Kobe Christ Burgers: A conversation about whether Jesus was a vegetarian

A drawing of Jesus holding a cheeseburger. In the course of my travels, I've come across a short list of notable vegetarians from the Roman Empire. It's a rather short list--just two names:

  • Tertullian
  • Jesus Christ (disputed)

Thanks to the wonders of Google technology, I was able to share this with my friend Alison who, as the omnivorous daughter of missionaries, had some thoughts I promised to post. If jokes about Jesus being a vegetarian are your bag, then hit the jump.

Alison: But he ate fish! I'm pretty sure that means he was not a vegetarian.

Me: Some vegetarians eat fish. If they don't know what the word "vegetarian" means.

Alison: I think it was weird to be a vegetarian at the time—it definitely would have been noted. It was noted in the book of Daniel, when Daniel went through his experimental vegetarian stage. Oh! I just did a quick search and I would like to call your attention to some Q&A's from this site: http://www.jesusveg.com/

Jesus with a lamb

Me: He's going to eat that lamb, isn't he?

Alison: Question 1:

Doesn't Jesus eat fish after the resurrection, help the fisherman catch fish, and serve fish during the multiplication miracle?

First, regardless of whether the fish in these events are actual fish, Christians today must ask ourselves, considering the fact that we have absolutely no physical justification for consuming the flesh of any animals, why we would chose to do so.

Me: Whether they were actual fish?

Alison: can i interest you in a metaphorical fish?
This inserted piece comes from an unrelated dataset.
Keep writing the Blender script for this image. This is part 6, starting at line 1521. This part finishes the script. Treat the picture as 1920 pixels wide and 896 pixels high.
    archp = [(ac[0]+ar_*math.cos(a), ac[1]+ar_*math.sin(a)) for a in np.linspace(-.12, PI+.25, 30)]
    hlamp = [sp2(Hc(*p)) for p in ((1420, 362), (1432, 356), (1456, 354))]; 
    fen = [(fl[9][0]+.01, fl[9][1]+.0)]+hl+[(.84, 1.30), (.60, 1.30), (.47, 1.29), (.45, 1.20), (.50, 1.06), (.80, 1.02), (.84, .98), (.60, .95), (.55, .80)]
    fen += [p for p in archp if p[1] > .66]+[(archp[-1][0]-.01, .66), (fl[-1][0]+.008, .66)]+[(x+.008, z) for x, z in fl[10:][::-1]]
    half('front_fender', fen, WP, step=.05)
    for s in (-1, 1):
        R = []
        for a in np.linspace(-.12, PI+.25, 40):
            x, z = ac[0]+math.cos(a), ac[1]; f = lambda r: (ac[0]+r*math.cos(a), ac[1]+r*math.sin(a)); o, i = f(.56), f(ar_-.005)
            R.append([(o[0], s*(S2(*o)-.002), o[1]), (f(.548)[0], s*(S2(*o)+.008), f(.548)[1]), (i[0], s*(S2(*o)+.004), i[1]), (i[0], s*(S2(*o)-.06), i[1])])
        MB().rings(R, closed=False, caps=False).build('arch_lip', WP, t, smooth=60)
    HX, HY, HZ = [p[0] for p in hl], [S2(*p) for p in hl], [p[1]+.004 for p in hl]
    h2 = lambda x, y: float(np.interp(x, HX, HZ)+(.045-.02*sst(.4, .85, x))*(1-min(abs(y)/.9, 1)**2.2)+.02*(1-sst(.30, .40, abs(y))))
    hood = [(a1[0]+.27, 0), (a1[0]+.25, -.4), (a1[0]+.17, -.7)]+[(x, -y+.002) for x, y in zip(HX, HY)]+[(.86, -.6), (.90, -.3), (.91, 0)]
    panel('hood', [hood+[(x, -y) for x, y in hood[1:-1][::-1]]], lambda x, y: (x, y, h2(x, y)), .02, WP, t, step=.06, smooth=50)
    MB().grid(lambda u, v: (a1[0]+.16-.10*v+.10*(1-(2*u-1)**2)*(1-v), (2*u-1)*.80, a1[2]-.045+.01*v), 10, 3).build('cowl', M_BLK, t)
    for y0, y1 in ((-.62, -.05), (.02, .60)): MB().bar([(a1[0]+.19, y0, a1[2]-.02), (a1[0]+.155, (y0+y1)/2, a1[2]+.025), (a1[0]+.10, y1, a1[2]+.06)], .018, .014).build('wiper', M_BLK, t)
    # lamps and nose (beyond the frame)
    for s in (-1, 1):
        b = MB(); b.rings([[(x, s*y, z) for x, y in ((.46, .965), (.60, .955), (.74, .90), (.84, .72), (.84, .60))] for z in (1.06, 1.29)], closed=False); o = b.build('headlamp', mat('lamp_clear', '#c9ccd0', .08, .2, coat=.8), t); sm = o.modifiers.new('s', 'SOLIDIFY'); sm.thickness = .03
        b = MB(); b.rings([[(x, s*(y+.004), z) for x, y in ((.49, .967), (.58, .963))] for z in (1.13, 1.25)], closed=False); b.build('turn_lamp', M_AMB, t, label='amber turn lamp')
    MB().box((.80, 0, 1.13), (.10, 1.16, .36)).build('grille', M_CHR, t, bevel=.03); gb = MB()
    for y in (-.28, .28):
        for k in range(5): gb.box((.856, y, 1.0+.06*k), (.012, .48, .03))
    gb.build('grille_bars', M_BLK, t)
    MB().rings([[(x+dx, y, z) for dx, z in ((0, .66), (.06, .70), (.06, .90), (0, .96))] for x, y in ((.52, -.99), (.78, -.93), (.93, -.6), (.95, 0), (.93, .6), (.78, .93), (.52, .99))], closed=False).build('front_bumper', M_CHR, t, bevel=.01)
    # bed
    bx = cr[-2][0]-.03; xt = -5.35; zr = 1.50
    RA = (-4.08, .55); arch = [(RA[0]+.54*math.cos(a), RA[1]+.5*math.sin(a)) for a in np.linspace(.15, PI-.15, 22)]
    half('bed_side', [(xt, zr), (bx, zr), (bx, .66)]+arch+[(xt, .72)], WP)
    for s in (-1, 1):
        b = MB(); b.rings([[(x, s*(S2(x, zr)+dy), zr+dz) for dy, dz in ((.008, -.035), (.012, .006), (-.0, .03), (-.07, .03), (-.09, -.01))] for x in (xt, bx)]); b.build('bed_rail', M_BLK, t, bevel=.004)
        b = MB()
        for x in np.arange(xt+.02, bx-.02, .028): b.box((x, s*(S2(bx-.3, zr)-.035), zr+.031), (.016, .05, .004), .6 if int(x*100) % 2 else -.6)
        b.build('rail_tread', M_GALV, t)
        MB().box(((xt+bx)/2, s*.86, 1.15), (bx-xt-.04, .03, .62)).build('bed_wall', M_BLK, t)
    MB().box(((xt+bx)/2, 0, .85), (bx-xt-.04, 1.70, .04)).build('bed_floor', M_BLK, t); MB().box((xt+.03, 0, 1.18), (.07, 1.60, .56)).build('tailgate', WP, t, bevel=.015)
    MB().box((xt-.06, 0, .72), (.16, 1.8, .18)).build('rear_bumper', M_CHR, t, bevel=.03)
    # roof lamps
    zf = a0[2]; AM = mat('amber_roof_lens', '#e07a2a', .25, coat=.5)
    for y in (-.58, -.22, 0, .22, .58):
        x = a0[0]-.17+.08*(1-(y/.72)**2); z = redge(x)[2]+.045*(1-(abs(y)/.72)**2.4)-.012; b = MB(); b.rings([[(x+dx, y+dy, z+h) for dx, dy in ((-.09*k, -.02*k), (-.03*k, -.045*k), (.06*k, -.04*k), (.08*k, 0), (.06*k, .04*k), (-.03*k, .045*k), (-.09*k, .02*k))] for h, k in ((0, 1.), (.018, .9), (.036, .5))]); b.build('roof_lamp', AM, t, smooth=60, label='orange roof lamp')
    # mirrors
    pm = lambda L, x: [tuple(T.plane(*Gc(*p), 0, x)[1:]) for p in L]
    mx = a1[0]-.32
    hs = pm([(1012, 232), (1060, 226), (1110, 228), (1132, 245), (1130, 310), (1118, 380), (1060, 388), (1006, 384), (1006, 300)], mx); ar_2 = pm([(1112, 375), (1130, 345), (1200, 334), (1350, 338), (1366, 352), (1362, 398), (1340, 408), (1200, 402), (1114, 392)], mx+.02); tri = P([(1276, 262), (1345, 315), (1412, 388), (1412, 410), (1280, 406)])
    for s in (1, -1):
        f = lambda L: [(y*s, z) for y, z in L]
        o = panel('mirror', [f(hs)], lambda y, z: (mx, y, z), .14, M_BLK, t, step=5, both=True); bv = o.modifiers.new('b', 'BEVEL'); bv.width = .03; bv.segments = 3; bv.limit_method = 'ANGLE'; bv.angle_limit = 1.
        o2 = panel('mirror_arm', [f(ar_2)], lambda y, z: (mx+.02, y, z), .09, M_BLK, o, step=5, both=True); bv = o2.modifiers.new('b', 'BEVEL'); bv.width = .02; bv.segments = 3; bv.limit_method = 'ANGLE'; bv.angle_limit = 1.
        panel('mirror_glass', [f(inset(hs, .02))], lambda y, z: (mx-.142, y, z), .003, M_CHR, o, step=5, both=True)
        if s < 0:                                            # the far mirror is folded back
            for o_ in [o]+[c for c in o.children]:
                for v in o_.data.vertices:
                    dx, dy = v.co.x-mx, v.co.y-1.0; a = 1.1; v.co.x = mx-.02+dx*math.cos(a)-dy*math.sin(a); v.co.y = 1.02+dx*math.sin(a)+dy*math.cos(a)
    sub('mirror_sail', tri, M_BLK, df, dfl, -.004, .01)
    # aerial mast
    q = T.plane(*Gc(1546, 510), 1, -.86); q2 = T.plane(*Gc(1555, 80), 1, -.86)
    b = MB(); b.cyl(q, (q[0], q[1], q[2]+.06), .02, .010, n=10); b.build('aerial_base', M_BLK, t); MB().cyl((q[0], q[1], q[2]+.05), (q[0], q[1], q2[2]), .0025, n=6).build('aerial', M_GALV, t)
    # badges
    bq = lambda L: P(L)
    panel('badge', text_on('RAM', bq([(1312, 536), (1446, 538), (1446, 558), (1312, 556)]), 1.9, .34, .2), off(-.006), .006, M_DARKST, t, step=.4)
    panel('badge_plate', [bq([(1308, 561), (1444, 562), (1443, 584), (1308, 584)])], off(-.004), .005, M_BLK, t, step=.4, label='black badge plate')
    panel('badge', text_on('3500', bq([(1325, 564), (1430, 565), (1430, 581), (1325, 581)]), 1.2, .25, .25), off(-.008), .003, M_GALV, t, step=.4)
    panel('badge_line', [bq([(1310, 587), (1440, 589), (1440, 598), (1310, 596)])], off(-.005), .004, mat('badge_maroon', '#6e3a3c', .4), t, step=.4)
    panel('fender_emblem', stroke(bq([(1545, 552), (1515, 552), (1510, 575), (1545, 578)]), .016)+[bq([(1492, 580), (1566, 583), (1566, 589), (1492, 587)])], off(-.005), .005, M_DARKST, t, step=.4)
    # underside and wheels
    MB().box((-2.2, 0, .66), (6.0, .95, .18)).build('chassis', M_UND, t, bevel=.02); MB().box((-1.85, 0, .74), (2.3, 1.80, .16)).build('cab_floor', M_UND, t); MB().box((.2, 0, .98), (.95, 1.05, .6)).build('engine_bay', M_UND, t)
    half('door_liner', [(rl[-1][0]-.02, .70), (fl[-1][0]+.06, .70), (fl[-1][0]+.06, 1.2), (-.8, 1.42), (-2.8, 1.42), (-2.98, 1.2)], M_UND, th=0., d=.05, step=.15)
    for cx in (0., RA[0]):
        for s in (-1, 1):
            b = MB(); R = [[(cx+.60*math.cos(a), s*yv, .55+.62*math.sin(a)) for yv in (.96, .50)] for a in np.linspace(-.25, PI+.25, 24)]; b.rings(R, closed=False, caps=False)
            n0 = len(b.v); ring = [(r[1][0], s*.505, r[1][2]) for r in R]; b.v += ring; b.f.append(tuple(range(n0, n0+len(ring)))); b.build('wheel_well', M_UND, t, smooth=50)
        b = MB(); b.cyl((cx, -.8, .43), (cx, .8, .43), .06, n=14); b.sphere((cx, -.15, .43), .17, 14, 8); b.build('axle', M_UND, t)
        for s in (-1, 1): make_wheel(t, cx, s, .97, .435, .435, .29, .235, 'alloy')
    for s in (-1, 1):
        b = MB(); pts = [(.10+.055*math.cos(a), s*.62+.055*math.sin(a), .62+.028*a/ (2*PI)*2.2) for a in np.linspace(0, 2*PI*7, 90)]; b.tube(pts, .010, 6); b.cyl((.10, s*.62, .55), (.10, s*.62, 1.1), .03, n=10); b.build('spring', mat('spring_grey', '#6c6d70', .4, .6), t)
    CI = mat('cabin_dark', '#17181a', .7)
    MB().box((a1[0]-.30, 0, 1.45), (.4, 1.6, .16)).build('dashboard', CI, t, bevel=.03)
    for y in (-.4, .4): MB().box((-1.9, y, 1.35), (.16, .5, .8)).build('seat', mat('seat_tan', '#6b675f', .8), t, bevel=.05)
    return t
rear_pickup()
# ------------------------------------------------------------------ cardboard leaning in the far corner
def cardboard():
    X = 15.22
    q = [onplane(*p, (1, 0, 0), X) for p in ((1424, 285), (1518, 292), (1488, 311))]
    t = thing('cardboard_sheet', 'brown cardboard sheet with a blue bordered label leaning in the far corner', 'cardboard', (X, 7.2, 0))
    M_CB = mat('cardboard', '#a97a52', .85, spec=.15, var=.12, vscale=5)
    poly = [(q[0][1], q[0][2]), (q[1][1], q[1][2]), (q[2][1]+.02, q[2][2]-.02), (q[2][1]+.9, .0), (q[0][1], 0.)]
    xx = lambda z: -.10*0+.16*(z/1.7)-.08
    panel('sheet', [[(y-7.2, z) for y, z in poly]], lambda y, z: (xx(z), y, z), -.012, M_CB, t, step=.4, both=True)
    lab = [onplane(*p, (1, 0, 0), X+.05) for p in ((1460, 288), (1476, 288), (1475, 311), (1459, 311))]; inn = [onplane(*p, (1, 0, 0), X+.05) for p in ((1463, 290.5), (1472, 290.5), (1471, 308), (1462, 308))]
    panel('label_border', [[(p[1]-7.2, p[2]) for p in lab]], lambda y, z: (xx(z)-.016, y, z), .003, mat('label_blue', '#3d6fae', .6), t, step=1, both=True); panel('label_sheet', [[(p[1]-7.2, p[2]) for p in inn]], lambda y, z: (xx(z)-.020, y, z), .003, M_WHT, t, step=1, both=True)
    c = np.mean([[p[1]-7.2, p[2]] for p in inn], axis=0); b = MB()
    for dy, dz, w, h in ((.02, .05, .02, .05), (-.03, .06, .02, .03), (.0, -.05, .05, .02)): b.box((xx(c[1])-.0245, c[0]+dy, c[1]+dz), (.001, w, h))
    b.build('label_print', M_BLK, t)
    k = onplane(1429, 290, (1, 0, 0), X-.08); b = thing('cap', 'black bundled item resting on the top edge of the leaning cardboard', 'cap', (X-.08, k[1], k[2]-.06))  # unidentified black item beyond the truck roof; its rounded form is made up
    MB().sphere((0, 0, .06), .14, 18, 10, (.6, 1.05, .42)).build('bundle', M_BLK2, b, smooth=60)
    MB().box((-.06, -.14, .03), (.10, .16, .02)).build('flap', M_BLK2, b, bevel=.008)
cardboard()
Me: Are they implying that Swedish Fish were common in Roman-occupied Judea?

Alison: Moving on:

Additionally, there are no scriptures in which Jesus eats lamb, which he would surely have eaten at Passover, had he not been a vegetarian.

Alison: Have I told you about the meat I've eaten today? No? Then by this logic, I must be a vegetarian!

Me: Makes sense to me. Not mentioning it doesn't mean it's not there. Plus, the only Passover we see in scripture is the one where Jesus is trying desperately to get the fact that he's about to be killed into the heads of his disciples. A lot of commentators like to note that the Bible doesn't mention there being lamb at the table, and say that that's because Jesus was trying to get them to understand that he himself was the sacrificial lamb.

Alison: But why didn't they list the menu, then? And clearly, the concept of eating his flesh and drinking his blood is just the sort of idea we'd hear from a vegetarian. (Although, then again: he did call himself the BREAD of life, not the STEAK of life.)

Me: Steak of life? Can you imagine how expensive that would be for the church?

Alison: How about, "I am the tofu of life," then, perhaps?

Me: That might be better. Plus, man, something is just odd about high-end restaurants offering Kobe Jesus Burgers

Alison: No, think about it: seitan = Satan. Therefore, Satan is a vegetarian, and thusly Jesus must not be. End of discussion.

Thanks for indulging me and letting me keep the promise I made to post that conversation. I'll be back later this weekend with something lighter and another entry in 15 Books.